Fison's reports indicate that concerns about the unsustainability of the harvest
prompted an early legal intervention to conserve dugongs in Queensland. The
excessive destruction of dugongs was also reported by Saville-Kent (1890b, p713):
A great amount of harm is done to the legitimate dugong fishery through the
wasteful destruction of the animal in Wide Bay by means of harpooning, and
also through the extensive slaughter of the young calves.
Saville-Kent (1890b) recommended that dugong fishing should be restricted
exclusively to the use of stake-nets with a mesh-size of at least one yard square,
which he believed would allow the calves to escape.

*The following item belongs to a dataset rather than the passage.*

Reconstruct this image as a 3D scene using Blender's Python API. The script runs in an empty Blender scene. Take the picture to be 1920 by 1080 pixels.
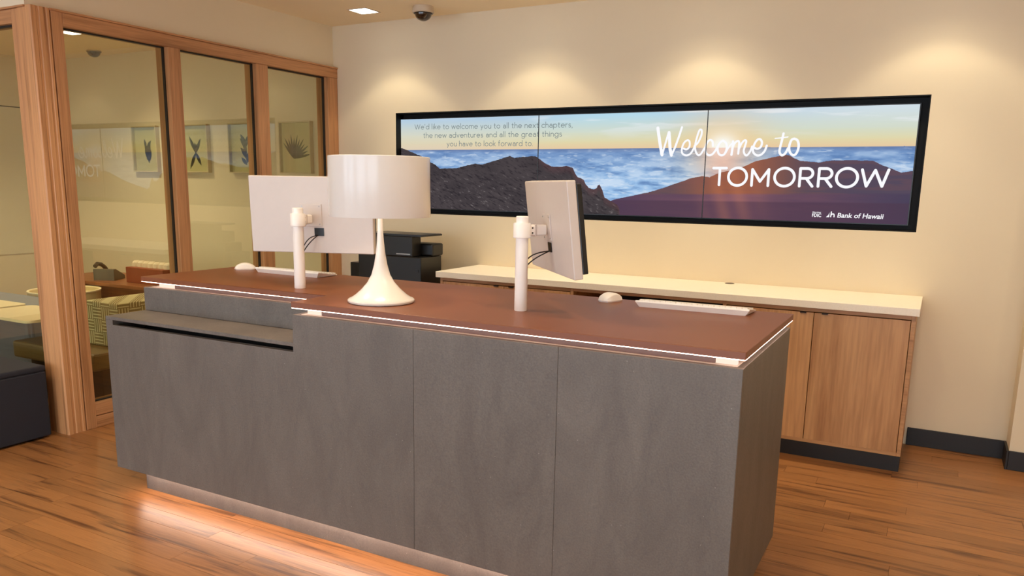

In 1892, the restrictions on the dugong fishery expired and commercial
dugong fishing recommenced at North Stradbroke Island. Concerns about the
unsustainability of the fishery had not been allayed and, in response to the scale of
the resumption in dugong fishing, a second two-year closure was introduced on 1
January 1893. That closure was rescinded in June of the same year, however, after
large herds of dugongs entered Moreton Bay; Johnson (2002, p36) associated that
migration with extensive flooding in south-eastern Queensland during February
1892. The complete closure of the fishery was replaced with an annual three-
month open season. Harpooning was prohibited and a more comprehensive
licensing system was introduced (Welsby, 1907; 1931, p69). By the end of 1893,
the Queensland commercial dugong fisheries had been regulated in similar ways
to other commercial fisheries, with restrictions of permitted equipment and with
spatial and temporal closures of fishing grounds.